_OBJECTIVE_: Return the first line, the line containing "sc = bpy.context.scene", and every line between them, exactly as they stand.

_DATA SECTION_:
┌──

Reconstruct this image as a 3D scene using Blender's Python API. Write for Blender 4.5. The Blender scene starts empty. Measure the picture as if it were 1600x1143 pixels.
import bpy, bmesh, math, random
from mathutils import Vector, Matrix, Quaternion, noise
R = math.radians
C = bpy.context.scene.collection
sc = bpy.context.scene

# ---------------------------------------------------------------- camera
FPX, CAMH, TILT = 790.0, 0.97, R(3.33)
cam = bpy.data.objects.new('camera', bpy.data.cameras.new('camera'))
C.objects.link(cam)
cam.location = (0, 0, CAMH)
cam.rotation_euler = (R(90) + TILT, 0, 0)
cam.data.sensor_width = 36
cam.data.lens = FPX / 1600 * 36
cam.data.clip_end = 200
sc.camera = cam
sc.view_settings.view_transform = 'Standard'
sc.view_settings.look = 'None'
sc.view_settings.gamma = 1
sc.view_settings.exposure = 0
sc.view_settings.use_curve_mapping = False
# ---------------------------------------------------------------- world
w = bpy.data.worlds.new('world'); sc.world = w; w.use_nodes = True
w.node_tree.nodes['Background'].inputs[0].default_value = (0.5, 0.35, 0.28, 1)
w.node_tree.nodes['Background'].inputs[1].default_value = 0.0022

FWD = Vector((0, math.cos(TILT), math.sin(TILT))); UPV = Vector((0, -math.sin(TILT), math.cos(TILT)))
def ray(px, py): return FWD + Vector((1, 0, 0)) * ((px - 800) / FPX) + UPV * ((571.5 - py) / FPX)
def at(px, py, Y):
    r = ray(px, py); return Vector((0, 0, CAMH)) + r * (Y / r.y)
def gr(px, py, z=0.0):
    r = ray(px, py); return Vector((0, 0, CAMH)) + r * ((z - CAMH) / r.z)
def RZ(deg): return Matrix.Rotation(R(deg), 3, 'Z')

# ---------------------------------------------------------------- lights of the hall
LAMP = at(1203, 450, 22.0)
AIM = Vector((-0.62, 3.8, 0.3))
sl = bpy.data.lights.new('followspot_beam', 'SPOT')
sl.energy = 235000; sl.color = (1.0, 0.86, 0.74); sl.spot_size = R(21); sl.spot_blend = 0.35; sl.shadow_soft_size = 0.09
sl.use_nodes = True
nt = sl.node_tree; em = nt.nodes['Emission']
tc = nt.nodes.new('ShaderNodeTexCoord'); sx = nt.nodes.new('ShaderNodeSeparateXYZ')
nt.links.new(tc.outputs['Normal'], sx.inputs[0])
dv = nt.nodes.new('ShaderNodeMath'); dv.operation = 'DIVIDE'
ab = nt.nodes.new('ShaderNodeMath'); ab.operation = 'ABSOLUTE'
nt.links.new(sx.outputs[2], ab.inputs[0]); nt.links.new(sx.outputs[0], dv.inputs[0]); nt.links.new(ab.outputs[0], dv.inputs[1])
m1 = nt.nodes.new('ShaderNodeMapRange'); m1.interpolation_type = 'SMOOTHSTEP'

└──

_EXPECTED OUTPUT_:
Reconstruct this image as a 3D scene using Blender's Python API. Write for Blender 4.5. The Blender scene starts empty. Measure the picture as if it were 1600x1143 pixels.
import bpy, bmesh, math, random
from mathutils import Vector, Matrix, Quaternion, noise
R = math.radians
C = bpy.context.scene.collection
sc = bpy.context.scene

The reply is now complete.